Nat-Gas Prices Soar as US Temps Plunge

January Nymex natural gas (NGF26) on Monday closed up +0.321 (+7.35%),

January nat-gas on Monday rallied sharply to a 3-week high on the outlook for colder US temperatures, which are expected to boost heating demand for nat-gas.  Forecaster Atmospheric G2 said that colder-than-normal temperatures are expected across the Northeast for January 3-7.  

Nat-gas prices remained sharply higher after weekly storage figures from the EIA showed nat-gas inventories fell -166 bcf for the week ended December 19, a larger decline than the five-year average of -110 bcf for the week.

Higher US nat-gas production is bearish for prices.  The EIA on December 9 raised its forecast for 2025 US nat-gas production to 107.74 bcf/day from its November estimate of 107.70 bcf/day.  US nat-gas production is currently near a record high, with active US nat-gas rigs recently posting a 2-year high.

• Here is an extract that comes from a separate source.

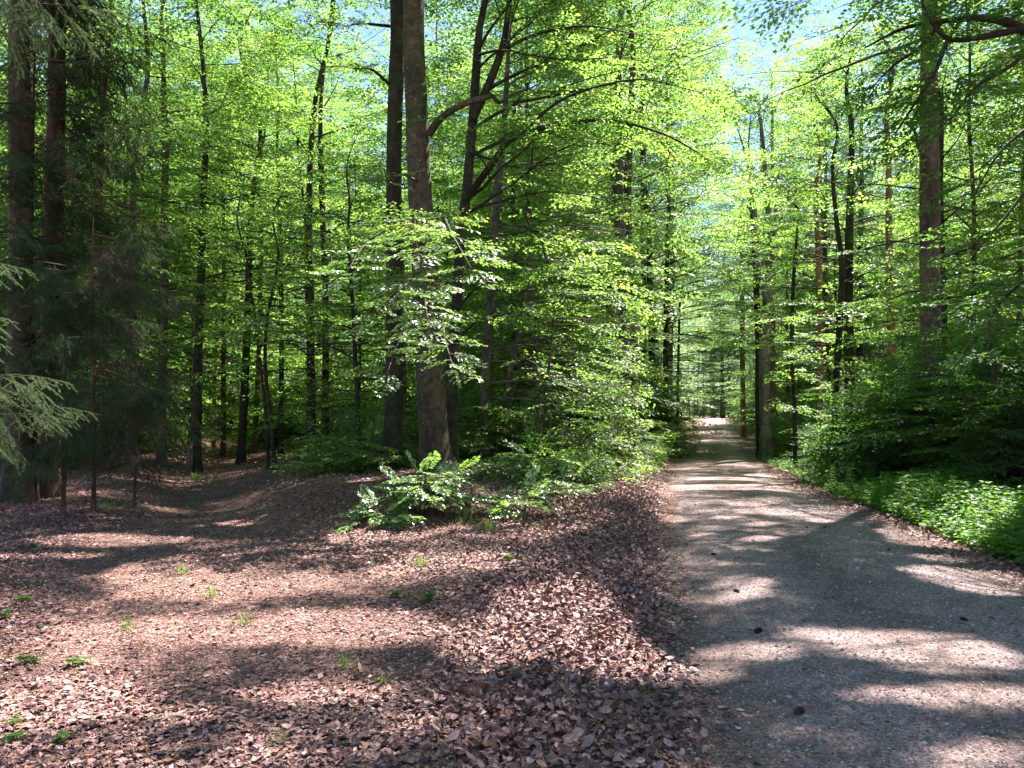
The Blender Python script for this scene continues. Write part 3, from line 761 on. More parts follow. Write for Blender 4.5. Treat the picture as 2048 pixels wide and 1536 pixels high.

US (lower-48) dry gas production on Monday was 113.7 bcf/day (+6.9% y/y), according to BNEF.  Lower-48 state gas demand on Monday was 103.8 bcf/day (+34.1% y/y), according to BNEF.  Estimated LNG net flows to US LNG export terminals on Monday were 19.8 bcf/day (+5.3% w/w), according to BNEF.

As a supportive factor for gas prices, the Edison Electric Institute reported on December 10 that US (lower-48) electricity output in the week ended December 6 rose +2.3% y/y to 85,330 GWh (gigawatt hours), and US electricity output in the 52-week period ending December 6 rose +2.84% y/y to 4,291,665 GWh.

Monday’s weekly EIA report, delayed from last Thursday, was slightly supportive for nat-gas prices, as nat-gas inventories for the week ended December 19 fell by -166 bcf, a smaller draw than the market consensus of -169 bcf but larger than the 5-year weekly average draw of -110 bcf.  As of December 19, nat-gas inventories were down -3.3% y/y and were -0.7% below their 5-year seasonal average, signaling tight nat-gas supplies.  As of December 27, gas storage in Europe was 64% full, compared to the 5-year seasonal average of 75% full for this time of year.

Baker Hughes reported last Tuesday that the number of active US nat-gas drilling rigs in the week ending December 26 remained unchanged at 127, just below the 2.25-year high of 130 set on November 28.  In the past year, the number of gas rigs has risen from the 4.5-year low of 94 rigs reported in September 2024.